Salavdi Gugaev | |
Birth Date: | 25 October 1917 |
Birth Place: | Shatoy, Chechnya, Mountain Republic |
Death Date: | 11 April 2010 |
Death Place: | Brunswick, New Jersey, U.S. |
Salavdi Gugaev (Салавди Гугаев; 1917–2010) was a Chechen-American who worked for the rehabilitation of Chechens and Ingush who were exiled to Central Asia in an act of ethnic cleansing.[1] [2] Salavadi was initially a Soviet soldier who was captured by the Wehrmacht during the Continuation War, he had to spend a prolonged period of time in a POW camp.[3]
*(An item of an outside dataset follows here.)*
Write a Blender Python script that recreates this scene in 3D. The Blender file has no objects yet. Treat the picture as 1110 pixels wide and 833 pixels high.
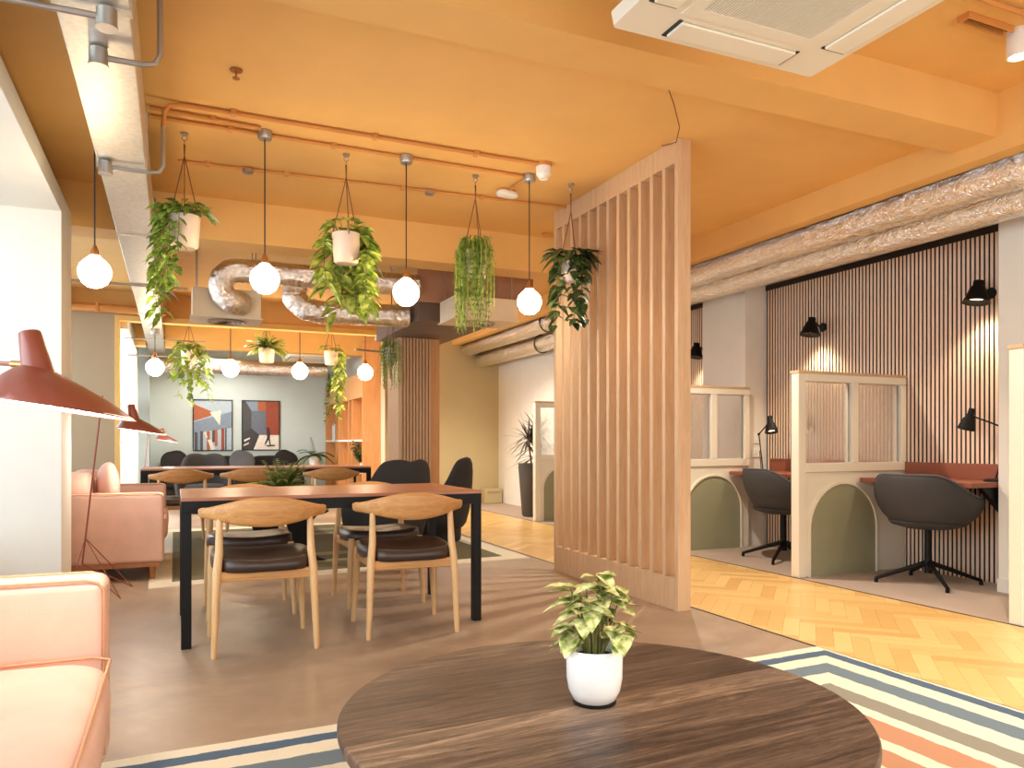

After being released from the POW camp, Salavdi moved to the United States, where he began to periodically publish and appear on the air of the Voice of America and Radio Liberty stations, trying to draw the attention of the free world and heads of democratic states to the persecution for Stalin regime. The most significant contribution that Gugaev made to the rehabilitation of the peoples repressed in the USSR was his appeal to the United Nations on 1 July 1955, on the eve of the arrival of Nikita Khrushchev at the United Nations General Assembly. The document revealed the essence of the Stalinist actions (including the wholesale deportations of all ethnic Chechens and Ingush, Kalmyks, Balkars, and Karachays to Kazakhstan, Kyrgyzstan and Siberia), citing facts, figures, and eyewitness accounts; an employee of the UN apparatus helped to deliver the message to the addressee.[4]